Thursday, December 31, 2015

Crown Shyness

The fact that trees do not rub on each other is known as "crown shyness." Google Scholar lists about 200 scientific journal articles using the term "crown shyness":

http://scholar.google.com/scholar?as_sdt=1,49&q=%22crown+shyness%22&hl=en&as_vis=1

A nice little literature. One abstract says the issue was first identified in the 1920s, making it almost 100 years old. Cool! The prevailing theory seems to be that the trees touch when the wind blows so stop growing, although this is questioned and crown shyness is often termed a mystery. 

So this is a known issue. However, what I observe is much more complex than a "crown shyness" where the branches simply stop growing. They change direction and keep growing, forming intricate avoidance structures. 

Sunday, December 27, 2015

Trees avoid rubbing on other trees

If you go into a deciduous forest and look up you will see what appears at first glance to be a complex tangle of of branches. This is the forest canopy, where the trees compete for light.

On closer inspection, however, one finds a remarkable feature. This is that very few of the branches from any given tree rub on the branches from its neighbors.
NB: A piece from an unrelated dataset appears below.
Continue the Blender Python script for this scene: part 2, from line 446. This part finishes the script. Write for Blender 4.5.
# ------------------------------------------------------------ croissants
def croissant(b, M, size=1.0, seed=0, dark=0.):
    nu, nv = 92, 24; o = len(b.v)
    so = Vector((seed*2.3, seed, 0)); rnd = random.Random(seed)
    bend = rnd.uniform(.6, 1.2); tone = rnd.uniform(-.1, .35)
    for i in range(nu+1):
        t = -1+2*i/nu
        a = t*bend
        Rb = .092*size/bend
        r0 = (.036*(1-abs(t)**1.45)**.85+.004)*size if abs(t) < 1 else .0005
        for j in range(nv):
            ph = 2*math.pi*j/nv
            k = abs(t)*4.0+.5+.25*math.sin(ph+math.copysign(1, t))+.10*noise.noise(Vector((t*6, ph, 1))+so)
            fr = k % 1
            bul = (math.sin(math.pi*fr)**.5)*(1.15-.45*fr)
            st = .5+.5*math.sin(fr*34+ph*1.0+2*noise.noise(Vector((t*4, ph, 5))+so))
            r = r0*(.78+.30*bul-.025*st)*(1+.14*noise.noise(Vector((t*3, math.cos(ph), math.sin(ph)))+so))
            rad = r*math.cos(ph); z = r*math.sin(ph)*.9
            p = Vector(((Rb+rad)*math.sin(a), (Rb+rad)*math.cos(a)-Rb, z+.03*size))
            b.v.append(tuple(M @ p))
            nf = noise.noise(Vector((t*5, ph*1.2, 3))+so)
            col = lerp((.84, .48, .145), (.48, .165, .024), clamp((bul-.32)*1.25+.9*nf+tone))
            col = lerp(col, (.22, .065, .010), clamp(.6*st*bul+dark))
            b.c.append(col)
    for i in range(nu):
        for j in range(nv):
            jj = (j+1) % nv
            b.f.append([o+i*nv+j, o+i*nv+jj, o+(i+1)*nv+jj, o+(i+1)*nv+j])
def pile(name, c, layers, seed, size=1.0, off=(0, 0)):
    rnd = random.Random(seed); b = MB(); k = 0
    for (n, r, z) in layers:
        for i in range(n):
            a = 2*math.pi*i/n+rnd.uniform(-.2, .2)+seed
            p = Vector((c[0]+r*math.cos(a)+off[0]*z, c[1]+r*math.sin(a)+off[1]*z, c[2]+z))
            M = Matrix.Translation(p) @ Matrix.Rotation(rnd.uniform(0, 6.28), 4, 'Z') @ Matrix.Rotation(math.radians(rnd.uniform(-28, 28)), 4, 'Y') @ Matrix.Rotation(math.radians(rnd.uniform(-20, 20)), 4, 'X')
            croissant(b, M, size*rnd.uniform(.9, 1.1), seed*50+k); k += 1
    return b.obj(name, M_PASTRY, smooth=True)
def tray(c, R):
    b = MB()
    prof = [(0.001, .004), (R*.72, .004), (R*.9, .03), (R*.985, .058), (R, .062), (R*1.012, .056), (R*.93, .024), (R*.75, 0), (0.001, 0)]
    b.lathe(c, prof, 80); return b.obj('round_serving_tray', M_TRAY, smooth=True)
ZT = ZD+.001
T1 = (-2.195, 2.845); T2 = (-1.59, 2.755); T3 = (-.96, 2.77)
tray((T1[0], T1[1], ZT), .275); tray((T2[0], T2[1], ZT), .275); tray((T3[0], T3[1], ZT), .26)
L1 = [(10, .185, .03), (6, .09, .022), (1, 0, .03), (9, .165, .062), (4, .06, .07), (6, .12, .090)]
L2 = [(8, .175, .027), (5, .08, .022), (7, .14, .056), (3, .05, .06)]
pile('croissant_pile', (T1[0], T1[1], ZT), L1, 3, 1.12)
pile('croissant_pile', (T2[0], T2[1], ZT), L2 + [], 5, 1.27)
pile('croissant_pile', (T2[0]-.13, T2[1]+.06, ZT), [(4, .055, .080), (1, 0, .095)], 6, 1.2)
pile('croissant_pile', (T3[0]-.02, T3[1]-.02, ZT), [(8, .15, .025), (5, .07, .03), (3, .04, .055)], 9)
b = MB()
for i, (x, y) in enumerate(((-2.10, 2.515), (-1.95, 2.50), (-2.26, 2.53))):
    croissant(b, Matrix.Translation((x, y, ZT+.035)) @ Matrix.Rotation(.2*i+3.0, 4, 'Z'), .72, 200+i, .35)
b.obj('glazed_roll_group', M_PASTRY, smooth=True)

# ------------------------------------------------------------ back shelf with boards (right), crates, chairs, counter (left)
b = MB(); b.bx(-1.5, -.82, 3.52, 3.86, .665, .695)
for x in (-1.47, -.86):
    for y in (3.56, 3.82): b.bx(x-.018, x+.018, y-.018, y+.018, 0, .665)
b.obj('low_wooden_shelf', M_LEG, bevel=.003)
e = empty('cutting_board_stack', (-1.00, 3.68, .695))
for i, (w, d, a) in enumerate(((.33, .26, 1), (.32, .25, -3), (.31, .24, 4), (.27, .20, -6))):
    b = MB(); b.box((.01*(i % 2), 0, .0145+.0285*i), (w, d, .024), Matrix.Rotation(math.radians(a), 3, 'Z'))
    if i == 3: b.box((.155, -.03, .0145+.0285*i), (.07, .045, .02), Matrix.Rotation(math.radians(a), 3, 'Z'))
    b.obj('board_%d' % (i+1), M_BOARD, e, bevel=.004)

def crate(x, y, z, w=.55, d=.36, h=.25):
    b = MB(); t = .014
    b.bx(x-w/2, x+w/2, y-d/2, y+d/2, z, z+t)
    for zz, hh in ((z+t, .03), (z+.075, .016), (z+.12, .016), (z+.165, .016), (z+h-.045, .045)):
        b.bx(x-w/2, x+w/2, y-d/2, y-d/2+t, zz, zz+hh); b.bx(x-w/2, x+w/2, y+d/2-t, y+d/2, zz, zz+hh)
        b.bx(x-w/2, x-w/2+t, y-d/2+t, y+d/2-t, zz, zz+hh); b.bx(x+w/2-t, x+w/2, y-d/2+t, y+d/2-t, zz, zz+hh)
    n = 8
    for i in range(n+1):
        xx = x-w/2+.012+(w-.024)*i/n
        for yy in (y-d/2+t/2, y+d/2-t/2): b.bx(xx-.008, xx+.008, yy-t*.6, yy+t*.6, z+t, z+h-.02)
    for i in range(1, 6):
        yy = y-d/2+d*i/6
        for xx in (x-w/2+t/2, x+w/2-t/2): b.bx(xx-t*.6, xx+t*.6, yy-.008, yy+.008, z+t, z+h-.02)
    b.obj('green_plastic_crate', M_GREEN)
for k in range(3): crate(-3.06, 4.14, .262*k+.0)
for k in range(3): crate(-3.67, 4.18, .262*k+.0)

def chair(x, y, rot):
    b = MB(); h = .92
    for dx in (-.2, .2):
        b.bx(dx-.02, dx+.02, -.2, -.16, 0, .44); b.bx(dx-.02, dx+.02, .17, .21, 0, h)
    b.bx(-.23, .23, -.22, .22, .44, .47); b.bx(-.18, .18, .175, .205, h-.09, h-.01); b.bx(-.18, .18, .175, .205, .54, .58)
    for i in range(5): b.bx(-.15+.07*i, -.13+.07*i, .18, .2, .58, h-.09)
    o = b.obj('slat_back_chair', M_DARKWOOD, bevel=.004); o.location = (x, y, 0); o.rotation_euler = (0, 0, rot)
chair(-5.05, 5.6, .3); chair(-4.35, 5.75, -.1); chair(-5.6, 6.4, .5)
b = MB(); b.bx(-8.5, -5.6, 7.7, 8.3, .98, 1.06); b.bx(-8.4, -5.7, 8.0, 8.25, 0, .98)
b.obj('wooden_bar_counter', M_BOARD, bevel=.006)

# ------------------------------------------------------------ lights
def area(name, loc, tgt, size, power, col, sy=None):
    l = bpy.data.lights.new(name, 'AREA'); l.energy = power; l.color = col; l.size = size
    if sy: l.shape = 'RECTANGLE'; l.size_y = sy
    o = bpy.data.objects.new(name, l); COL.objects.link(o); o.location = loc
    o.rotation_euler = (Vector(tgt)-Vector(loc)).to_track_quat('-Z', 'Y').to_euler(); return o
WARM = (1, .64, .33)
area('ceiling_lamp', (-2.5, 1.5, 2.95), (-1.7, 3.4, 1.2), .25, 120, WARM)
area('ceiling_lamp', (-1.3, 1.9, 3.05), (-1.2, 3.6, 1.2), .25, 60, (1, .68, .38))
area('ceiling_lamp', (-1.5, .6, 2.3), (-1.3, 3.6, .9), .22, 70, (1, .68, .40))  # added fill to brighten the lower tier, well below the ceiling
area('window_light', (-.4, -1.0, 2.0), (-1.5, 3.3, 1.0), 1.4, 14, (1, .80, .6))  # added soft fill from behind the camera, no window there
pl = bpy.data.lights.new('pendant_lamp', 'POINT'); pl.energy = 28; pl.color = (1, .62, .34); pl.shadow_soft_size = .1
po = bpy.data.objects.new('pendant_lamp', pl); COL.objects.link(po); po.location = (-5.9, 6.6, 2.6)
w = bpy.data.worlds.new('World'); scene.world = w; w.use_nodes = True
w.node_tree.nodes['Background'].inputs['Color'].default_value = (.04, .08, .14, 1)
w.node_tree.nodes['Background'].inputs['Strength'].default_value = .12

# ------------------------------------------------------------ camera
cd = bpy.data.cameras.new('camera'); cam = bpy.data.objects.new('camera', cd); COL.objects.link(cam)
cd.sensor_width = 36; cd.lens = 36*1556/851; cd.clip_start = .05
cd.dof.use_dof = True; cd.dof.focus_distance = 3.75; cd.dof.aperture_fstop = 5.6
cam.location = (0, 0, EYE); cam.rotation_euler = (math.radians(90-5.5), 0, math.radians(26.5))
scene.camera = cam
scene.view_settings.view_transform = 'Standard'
In fact it appears to me that much of the complexity in the way the branches have grown is specifically to avoid rubbing on a neighbor. Rubbing is dangerous for a tree, because it creates the equivalent of an open wound. in many cases a branch will actually change direction, in a way that seems designed specifically to avoid a neighboring branch. Or so it seems to me.

Of course there are exception and some rubbing does occur. I think this is analogous to people accidentally bumping into things or other people. But if you took two open grown trees and moved them together there would be a tremendous amount of contact. That this does not occur when the trees grow close together is thus quite remarkable. If they grew as though their neighbors were not there, there would be a lot of rubbing.

If the trees actually grow so as to avoid rubbing on their neighbor's branches, then they must know where those branches are, without touching them. In the last post I discussed the idea that trees know where their parts are and grow them so as to maintain their balance. Now it seems that the deciduous also know where their neighbor's parts are, and they grow so as to avoid rubbing on them.

This all sounds rather farfetched, but I have difficulty coming up with any other explanation for this apparent growth behavior. Perhaps it is a function of the way the neighboring trees affect the light. In any case it is certainly a challenging research question.